Senate Democrats rejected a personal call from Secretary of State John Kerry not to extend non-nuclear sanctions against Iran in a vote that nearly unanimously approved the measure Thursday and sent it to President Obama’s desk to sign.
Kerry had visited Capitol Hill Tuesday evening to caution Senate Democrats against renewing the Iran sanctions and urge them to prevent the Trump administration from unraveling the nuclear deal, according to a report in Al-Monitor.
Senate Democrats ignored that message and voted in lockstep to extend the sanctions, which were set to expire at the end of the year. The measure passed with near unanimous Senate support, 99-0. Sen. Bernie Sanders, D-Vt., was the only senator to abstain from voting.
“I’m glad that what we took up and considered and passed was a simple, clean 10-year extension of the [sanctions], and I think the vote showed enduring bipartisan interest in actively enforcing” the nuclear deal, Sen. Chris Coons, D-Del., the bill’s co-sponsor told reporters after the vote.

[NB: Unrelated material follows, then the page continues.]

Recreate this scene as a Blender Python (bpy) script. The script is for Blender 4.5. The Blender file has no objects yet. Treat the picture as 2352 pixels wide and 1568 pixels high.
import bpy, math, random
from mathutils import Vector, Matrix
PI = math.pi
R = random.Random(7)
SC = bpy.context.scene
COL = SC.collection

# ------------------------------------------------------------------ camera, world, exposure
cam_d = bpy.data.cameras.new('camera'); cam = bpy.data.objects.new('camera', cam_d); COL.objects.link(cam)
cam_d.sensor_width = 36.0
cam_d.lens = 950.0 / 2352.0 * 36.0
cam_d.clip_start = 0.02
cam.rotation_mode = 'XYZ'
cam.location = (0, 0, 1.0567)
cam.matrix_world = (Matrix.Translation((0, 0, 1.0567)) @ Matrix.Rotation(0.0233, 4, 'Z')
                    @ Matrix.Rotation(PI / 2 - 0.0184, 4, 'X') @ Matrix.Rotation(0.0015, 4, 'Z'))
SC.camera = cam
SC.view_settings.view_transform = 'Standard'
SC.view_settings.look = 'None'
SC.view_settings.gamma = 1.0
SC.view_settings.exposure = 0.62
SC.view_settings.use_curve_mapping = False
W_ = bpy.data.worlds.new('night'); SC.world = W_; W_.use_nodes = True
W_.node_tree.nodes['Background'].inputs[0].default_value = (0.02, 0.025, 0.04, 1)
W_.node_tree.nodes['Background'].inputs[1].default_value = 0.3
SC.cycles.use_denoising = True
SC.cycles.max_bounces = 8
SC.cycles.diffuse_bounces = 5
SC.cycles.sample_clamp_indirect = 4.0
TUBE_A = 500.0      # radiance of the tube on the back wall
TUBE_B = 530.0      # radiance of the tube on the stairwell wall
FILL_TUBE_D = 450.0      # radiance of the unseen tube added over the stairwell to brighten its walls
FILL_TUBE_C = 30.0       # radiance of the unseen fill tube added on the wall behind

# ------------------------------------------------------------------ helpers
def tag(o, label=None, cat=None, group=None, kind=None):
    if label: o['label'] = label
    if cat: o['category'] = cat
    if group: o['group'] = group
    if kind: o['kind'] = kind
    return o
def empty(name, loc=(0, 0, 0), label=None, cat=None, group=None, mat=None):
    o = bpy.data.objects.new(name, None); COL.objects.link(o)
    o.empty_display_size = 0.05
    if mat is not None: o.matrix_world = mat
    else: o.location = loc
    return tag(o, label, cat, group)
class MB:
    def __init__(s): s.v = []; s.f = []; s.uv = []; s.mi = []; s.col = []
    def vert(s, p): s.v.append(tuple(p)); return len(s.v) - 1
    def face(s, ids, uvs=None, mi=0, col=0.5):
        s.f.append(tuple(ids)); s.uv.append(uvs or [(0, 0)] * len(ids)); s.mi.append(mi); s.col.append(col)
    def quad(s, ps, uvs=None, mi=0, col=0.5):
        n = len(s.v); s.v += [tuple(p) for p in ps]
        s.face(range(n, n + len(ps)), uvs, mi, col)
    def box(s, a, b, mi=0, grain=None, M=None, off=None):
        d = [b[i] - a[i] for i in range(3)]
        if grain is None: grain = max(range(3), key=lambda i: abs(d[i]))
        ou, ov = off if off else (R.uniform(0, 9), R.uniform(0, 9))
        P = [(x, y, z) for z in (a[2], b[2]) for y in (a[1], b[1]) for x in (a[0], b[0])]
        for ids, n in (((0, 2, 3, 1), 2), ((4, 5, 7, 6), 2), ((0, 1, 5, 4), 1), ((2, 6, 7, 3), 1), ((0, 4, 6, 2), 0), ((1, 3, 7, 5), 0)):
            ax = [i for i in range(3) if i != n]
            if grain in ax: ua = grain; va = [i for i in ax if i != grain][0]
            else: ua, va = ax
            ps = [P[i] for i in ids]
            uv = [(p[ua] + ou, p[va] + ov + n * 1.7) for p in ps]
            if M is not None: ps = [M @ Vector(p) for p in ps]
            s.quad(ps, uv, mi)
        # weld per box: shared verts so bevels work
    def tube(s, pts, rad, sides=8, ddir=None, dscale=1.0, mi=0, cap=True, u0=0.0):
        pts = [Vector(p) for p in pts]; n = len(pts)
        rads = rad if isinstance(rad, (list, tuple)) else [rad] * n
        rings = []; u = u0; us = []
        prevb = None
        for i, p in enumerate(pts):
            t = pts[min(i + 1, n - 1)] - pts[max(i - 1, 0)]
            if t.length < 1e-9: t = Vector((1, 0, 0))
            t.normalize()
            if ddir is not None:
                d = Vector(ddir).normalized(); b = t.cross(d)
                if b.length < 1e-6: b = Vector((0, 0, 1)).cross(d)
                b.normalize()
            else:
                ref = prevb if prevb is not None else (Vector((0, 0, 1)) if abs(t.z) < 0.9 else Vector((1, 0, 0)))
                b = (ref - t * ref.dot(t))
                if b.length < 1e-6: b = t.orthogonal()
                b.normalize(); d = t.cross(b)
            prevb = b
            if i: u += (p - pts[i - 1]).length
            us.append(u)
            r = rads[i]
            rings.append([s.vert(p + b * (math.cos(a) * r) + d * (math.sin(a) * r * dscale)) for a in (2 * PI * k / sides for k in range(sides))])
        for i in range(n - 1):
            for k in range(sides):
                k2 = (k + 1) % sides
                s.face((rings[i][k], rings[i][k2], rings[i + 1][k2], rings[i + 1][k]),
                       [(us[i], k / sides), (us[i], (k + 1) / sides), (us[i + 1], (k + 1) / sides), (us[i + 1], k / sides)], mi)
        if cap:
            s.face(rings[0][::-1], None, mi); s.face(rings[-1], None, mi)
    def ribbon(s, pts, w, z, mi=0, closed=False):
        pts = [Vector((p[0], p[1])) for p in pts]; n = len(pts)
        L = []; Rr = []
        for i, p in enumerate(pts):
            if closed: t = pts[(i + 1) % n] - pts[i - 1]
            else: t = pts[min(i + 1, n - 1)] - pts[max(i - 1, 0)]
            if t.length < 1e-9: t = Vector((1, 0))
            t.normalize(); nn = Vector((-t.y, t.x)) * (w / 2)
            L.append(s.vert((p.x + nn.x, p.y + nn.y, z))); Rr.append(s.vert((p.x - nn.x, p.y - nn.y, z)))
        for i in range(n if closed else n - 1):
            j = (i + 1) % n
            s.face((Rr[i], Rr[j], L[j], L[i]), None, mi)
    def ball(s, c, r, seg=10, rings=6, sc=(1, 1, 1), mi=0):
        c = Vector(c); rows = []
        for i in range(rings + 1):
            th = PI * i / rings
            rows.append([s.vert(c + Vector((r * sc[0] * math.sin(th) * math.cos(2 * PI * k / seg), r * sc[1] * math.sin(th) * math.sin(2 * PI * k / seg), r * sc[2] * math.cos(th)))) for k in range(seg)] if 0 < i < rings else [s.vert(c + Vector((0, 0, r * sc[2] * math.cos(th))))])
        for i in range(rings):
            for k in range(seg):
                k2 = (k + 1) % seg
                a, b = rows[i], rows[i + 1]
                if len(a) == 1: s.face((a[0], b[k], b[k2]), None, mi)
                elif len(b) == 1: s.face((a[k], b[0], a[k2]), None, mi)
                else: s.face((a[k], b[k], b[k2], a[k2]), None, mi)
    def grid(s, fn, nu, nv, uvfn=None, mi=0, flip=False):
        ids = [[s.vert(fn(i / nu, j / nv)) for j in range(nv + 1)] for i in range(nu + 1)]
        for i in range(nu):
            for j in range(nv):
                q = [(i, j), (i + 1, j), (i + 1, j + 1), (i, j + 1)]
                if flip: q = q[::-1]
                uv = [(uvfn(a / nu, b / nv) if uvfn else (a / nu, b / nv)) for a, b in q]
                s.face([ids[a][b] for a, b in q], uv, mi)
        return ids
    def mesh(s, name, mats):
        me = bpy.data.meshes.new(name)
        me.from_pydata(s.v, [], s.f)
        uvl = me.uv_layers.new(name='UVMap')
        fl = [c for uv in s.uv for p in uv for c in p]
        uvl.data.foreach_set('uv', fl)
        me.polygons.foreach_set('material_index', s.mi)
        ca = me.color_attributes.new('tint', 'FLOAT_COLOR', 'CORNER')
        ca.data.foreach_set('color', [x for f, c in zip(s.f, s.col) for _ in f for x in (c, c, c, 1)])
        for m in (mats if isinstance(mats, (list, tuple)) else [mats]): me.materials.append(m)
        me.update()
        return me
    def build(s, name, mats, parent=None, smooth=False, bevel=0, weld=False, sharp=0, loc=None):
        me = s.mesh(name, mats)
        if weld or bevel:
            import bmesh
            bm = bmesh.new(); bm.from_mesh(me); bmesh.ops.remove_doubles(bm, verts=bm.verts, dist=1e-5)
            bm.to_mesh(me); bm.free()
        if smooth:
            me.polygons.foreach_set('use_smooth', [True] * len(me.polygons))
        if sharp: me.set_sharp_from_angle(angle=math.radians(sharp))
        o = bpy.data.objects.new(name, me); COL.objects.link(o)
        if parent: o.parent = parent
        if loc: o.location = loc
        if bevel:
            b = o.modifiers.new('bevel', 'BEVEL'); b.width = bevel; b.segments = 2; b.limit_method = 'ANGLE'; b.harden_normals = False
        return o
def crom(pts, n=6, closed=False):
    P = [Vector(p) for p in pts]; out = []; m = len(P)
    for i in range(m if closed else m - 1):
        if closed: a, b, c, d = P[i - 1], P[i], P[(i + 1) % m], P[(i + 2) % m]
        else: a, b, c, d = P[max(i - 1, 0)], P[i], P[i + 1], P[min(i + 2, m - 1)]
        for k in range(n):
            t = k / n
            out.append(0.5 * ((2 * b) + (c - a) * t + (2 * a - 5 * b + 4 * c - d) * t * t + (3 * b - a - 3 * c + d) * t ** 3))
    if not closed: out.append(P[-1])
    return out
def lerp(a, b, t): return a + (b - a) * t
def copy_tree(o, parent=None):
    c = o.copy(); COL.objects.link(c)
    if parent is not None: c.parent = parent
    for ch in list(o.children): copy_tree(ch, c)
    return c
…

Coons said he didn’t attend Kerry’s meeting with Democrats in the Capitol Tuesday but a staffer relayed his message, one Coons has heard many times of over the last several years directly from the secretary of state.
The administration has argued that extending the sanctions would create challenges in U.S.-Iranian relations and that the extension wasn’t necessary because the executive branch already has the power to impose sanctions on Tehran at any time. If a significant breach in the nuclear deal or another provocation by the Iranians occurs, Kerry said Congress would act “within an hour” to pass whatever sanctions it deems necessary.
“Kerry’s message to Democrats was ‘please don’t,'” Coons said.
But that argument was all too familiar to Democrats, Coons said, because he had made it several times over the last few years as he and his State Department colleagues worked to forge the nuclear deal and implement it.
“He made that argument many times over the last year, but always with the request that if you’re going to do something, don’t do it right now,” Coons said. “That was the argument tin 2015 … that was the argument in early 2016.”
“This was as late as we could have possibly have extended it, and so I think many of us who have tried to work with the administration in sustaining and enforcing the [deal] viewed this as a responsible compromise — delaying until December an extension — but insisting on an extension.”
Sen. Chris Murphy, the ranking Democrat on a key Senate Foreign Relations Subcommittee, followed up with a forceful message of his own.
“Iran needs to know that if they violate the international nuclear agreement, U.S. sanctions will come down on them like a ton of bricks,” he said.